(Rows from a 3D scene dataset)
━━━━━━
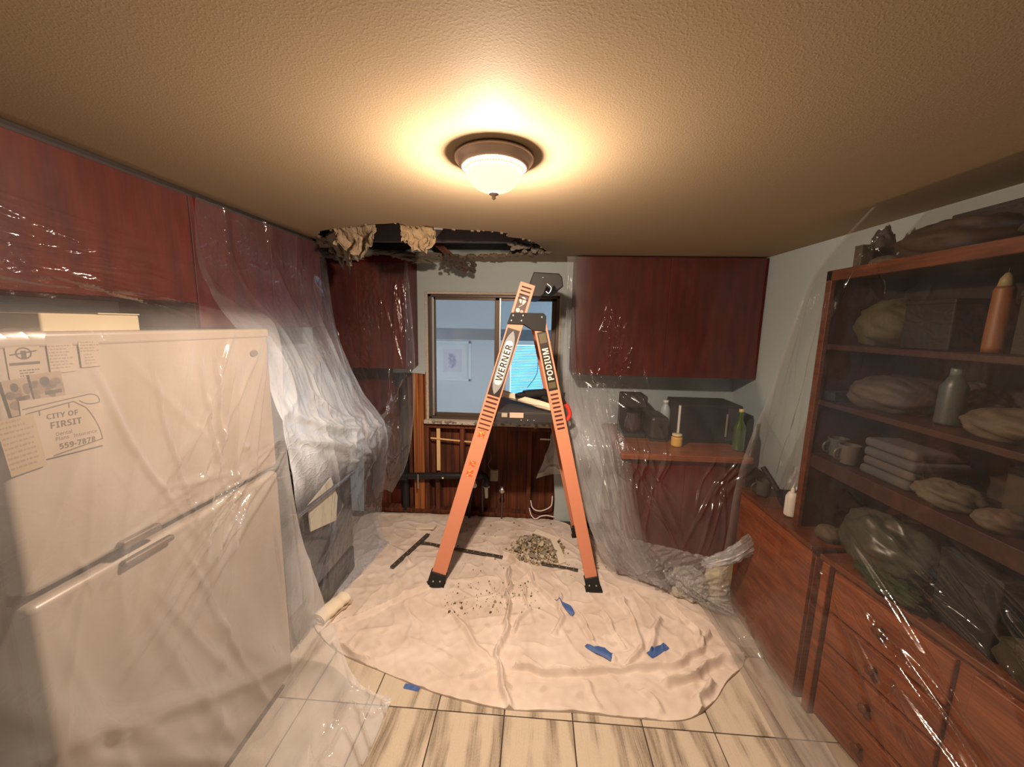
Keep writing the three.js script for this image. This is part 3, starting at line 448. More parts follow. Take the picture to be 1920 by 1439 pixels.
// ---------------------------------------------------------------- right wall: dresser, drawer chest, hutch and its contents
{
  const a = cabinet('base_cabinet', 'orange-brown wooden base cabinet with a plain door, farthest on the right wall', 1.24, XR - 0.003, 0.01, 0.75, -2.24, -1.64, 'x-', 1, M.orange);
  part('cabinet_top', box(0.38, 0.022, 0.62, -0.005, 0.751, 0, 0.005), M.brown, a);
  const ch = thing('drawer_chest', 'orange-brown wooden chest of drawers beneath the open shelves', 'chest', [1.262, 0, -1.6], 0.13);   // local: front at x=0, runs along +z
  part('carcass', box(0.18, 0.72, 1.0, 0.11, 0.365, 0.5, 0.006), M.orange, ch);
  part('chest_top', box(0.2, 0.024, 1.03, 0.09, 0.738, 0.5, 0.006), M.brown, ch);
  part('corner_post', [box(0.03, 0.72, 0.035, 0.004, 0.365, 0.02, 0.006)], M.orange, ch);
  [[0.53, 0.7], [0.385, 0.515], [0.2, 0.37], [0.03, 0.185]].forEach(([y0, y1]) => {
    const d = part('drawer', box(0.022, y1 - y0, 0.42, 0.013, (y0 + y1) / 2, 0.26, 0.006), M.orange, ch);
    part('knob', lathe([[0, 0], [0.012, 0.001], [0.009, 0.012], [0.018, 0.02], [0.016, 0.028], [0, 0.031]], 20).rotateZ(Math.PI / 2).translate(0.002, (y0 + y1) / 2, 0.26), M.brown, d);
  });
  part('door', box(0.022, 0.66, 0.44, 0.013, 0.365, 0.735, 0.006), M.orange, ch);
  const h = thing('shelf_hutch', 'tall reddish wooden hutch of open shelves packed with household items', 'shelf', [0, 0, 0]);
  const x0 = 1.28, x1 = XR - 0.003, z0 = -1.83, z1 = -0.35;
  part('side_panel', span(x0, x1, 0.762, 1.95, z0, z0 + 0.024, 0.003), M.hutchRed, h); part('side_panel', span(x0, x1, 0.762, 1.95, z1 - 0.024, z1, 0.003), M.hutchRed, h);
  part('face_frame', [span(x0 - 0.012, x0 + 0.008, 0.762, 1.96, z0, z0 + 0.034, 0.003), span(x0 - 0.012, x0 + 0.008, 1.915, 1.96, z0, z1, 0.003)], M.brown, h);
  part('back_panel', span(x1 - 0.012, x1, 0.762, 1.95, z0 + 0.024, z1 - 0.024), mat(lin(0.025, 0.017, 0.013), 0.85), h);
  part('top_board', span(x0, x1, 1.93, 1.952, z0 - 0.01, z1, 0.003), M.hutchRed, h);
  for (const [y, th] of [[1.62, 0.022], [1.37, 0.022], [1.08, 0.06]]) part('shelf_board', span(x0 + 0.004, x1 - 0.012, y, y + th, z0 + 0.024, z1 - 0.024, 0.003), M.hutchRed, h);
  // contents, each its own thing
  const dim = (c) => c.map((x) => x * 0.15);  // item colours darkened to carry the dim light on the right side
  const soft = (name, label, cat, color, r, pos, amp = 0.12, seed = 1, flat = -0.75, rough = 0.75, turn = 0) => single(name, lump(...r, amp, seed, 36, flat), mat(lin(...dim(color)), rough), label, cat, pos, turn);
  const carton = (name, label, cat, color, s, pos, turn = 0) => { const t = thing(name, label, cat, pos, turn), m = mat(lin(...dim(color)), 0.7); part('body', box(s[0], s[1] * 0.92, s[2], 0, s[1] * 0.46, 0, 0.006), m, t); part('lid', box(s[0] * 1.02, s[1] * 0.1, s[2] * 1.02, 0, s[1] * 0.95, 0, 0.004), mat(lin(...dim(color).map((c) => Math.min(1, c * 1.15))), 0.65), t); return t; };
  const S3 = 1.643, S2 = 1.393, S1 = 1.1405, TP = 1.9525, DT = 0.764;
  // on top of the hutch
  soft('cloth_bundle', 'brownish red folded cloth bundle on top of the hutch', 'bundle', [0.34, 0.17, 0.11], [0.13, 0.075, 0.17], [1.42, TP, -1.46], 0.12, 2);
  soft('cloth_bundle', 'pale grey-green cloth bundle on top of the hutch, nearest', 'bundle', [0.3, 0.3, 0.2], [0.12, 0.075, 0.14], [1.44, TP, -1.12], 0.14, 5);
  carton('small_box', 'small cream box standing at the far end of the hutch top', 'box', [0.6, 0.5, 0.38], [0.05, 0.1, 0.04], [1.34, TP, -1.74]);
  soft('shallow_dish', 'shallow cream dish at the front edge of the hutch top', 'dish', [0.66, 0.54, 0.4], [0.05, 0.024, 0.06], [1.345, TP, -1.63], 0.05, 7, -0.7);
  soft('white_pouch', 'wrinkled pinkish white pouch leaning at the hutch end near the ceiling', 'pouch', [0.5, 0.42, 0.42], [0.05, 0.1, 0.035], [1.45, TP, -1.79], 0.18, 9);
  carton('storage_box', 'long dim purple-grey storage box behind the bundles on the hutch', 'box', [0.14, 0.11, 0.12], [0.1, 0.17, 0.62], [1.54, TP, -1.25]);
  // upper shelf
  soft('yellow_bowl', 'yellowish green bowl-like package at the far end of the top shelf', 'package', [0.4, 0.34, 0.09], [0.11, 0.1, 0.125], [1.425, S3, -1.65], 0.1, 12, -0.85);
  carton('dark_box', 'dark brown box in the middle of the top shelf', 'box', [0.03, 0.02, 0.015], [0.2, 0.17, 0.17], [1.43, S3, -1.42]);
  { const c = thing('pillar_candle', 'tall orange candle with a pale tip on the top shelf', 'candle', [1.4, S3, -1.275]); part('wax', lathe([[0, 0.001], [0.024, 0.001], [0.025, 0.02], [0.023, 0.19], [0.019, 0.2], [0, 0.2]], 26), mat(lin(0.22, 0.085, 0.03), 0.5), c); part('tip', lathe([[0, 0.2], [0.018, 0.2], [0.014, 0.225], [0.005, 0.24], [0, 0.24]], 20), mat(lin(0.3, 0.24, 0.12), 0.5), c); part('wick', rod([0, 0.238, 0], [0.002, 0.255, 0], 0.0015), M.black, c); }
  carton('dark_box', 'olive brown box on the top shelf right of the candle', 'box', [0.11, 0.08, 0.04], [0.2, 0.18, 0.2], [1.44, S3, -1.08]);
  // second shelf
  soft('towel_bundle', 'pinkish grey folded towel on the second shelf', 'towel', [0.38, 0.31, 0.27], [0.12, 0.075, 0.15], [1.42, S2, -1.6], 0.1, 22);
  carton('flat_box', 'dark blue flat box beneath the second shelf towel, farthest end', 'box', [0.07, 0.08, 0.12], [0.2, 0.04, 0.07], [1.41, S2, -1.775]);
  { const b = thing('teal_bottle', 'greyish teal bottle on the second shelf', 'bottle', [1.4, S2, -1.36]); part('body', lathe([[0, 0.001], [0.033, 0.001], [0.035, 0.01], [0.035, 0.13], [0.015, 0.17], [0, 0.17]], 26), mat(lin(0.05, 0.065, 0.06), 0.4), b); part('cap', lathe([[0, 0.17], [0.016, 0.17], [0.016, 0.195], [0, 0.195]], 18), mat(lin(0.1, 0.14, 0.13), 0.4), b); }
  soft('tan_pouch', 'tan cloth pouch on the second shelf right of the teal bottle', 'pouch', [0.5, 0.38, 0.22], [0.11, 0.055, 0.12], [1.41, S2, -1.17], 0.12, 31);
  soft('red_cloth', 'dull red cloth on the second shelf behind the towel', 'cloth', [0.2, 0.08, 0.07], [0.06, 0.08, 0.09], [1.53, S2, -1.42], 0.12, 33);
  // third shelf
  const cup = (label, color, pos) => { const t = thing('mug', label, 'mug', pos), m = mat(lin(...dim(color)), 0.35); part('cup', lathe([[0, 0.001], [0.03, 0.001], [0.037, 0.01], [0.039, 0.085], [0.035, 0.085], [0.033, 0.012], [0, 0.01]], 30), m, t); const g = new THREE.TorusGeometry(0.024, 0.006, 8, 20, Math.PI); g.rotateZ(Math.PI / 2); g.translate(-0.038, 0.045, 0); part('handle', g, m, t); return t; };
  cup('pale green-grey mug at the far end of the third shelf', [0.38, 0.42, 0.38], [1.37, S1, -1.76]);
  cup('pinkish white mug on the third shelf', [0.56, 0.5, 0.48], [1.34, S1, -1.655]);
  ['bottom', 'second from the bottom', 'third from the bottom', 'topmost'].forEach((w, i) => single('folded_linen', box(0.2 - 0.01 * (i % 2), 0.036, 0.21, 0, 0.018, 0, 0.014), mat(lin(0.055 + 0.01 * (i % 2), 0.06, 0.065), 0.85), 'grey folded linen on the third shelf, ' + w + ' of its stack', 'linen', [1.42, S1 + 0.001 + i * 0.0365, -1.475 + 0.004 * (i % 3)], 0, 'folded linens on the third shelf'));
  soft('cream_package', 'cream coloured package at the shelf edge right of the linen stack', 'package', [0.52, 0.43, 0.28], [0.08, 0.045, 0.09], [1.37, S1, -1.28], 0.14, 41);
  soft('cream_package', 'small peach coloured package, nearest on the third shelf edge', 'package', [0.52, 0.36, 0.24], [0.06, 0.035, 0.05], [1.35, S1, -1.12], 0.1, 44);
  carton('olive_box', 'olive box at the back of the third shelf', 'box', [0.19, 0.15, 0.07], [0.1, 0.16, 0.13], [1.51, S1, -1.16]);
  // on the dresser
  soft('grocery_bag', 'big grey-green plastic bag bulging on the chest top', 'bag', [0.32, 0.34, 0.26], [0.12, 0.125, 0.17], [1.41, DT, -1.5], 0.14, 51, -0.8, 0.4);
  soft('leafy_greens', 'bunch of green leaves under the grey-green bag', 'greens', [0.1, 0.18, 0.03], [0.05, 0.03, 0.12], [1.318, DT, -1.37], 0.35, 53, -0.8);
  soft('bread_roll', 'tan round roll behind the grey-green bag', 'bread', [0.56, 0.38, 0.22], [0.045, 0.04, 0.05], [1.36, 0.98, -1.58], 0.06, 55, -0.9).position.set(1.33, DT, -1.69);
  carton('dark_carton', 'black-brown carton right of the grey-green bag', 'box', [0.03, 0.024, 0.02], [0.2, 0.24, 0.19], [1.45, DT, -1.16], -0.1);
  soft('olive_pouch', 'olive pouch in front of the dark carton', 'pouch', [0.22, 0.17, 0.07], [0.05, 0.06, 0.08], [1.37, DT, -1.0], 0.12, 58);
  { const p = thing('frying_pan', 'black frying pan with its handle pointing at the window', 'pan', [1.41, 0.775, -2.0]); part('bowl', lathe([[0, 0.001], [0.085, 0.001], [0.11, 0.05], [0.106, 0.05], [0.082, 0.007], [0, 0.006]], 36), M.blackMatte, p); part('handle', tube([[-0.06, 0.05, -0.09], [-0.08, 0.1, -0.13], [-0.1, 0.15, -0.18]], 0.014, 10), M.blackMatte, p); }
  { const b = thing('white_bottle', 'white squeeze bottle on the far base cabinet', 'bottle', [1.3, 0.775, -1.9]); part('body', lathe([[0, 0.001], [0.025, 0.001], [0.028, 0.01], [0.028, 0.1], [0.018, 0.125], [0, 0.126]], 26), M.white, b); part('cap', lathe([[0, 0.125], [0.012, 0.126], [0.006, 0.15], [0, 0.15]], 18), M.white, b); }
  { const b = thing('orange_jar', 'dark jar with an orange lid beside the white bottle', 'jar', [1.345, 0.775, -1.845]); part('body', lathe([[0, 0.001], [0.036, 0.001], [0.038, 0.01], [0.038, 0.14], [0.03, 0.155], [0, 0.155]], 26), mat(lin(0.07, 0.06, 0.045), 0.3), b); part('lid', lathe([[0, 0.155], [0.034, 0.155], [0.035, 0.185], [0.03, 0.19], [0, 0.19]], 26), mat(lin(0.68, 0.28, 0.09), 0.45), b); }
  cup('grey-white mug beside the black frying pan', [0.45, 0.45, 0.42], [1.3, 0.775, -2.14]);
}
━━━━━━
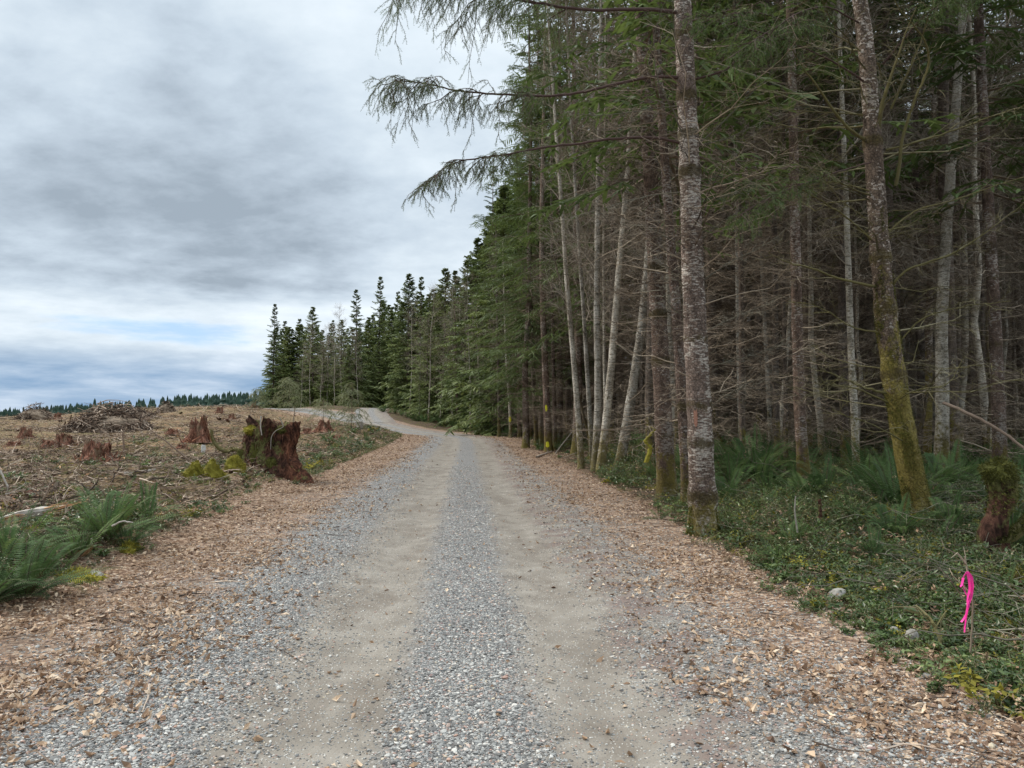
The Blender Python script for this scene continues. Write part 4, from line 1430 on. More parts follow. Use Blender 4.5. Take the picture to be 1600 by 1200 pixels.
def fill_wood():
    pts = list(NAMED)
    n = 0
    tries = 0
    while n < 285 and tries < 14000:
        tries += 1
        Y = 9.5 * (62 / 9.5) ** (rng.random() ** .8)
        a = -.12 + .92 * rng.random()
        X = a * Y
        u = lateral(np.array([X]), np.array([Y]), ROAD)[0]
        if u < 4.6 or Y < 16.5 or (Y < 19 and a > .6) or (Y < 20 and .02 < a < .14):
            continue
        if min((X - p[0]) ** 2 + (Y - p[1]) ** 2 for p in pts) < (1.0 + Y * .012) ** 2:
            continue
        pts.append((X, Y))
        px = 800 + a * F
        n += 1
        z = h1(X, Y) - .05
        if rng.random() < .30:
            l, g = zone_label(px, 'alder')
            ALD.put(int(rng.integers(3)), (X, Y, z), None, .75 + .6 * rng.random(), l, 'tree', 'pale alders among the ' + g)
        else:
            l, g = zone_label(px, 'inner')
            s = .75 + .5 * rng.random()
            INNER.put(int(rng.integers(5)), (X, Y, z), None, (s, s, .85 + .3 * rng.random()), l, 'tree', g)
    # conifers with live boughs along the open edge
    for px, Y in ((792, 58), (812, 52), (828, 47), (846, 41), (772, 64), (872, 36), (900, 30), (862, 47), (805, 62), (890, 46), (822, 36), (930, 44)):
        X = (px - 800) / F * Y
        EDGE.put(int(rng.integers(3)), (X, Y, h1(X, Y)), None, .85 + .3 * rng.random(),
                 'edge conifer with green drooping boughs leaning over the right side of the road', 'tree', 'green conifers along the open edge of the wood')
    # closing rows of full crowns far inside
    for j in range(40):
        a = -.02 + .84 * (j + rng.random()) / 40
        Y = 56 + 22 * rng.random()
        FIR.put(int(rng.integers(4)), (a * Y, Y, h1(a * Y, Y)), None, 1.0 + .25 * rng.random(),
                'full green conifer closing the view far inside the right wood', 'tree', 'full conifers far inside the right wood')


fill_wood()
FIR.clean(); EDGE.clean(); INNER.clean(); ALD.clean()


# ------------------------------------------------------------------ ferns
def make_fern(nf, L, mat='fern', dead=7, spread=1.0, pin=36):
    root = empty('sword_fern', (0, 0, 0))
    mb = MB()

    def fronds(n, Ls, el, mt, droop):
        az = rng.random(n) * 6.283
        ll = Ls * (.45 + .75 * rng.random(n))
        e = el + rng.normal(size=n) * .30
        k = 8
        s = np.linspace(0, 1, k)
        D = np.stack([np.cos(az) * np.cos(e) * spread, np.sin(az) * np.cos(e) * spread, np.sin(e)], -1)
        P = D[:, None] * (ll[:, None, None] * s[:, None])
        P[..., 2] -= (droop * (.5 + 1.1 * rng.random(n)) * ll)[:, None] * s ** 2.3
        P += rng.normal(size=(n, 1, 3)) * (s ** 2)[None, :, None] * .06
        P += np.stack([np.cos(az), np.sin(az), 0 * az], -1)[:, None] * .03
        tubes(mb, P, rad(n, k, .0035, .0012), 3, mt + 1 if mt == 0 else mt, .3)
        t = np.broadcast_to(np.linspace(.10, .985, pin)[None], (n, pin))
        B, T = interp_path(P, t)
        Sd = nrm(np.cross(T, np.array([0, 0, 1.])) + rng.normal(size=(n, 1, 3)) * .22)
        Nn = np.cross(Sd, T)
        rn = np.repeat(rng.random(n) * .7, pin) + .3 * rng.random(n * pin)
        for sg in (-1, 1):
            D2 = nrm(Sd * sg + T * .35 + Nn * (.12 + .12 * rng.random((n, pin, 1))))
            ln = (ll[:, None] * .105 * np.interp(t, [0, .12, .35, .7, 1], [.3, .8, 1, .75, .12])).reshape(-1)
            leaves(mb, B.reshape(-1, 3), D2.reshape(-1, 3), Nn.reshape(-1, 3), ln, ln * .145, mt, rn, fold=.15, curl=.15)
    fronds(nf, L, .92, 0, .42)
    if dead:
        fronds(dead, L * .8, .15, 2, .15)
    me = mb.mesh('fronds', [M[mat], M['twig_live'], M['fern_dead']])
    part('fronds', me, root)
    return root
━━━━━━
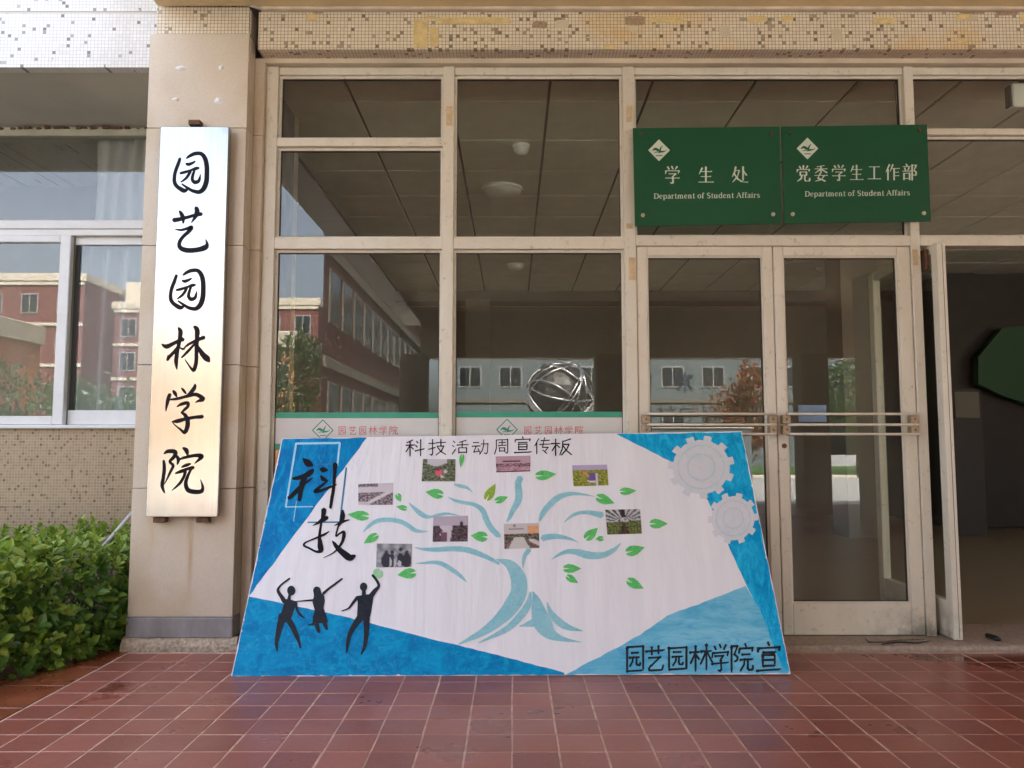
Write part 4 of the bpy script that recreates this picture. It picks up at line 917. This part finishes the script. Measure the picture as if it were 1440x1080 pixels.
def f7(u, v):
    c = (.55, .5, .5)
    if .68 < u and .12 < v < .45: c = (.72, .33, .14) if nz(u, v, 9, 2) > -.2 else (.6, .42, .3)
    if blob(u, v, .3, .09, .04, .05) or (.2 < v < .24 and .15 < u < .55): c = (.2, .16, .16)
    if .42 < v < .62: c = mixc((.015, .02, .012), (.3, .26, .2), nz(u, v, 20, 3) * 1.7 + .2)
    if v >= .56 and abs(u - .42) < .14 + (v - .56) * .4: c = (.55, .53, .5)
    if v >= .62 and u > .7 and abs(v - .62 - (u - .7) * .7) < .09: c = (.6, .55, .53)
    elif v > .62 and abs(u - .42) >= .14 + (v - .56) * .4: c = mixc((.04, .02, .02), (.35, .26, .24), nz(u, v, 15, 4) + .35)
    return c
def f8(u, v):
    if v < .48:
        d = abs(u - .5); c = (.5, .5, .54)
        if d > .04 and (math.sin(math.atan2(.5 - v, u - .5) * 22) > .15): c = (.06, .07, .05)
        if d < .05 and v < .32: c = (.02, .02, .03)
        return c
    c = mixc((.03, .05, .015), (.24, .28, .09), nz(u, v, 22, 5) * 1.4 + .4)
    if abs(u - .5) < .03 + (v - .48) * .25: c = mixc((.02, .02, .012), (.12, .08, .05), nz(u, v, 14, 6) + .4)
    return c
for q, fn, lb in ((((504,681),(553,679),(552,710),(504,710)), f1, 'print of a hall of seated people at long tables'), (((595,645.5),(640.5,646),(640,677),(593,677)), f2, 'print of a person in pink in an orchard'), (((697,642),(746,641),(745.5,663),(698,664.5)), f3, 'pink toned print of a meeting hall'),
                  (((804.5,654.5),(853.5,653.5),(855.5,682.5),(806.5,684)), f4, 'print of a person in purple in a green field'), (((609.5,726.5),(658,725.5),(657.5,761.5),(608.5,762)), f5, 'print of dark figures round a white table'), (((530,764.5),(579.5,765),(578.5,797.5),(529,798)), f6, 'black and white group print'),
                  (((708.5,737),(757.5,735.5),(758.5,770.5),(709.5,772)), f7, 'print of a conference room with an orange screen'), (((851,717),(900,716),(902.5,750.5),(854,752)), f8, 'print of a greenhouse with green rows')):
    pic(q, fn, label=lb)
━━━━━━
Exercise details: Begin at the line containing "soft('tan_pouch', 'tan cloth", end at the line containing "const cup = (label, color, pos)", and reproduce every line in that range exactly, both ends included.

The solution:
  soft('tan_pouch', 'tan cloth pouch on the second shelf right of the teal bottle', 'pouch', [0.5, 0.38, 0.22], [0.11, 0.055, 0.12], [1.41, S2, -1.17], 0.12, 31);
  soft('red_cloth', 'dull red cloth on the second shelf behind the towel', 'cloth', [0.2, 0.08, 0.07], [0.06, 0.08, 0.09], [1.53, S2, -1.42], 0.12, 33);
  // third shelf
  const cup = (label, color, pos) => { const t = thing('mug', label, 'mug', pos), m = mat(lin(...dim(color)), 0.35); part('cup', lathe([[0, 0.001], [0.03, 0.001], [0.037, 0.01], [0.039, 0.085], [0.035, 0.085], [0.033, 0.012], [0, 0.01]], 30), m, t); const g = new THREE.TorusGeometry(0.024, 0.006, 8, 20, Math.PI); g.rotateZ(Math.PI / 2); g.translate(-0.038, 0.045, 0); part('handle', g, m, t); return t; };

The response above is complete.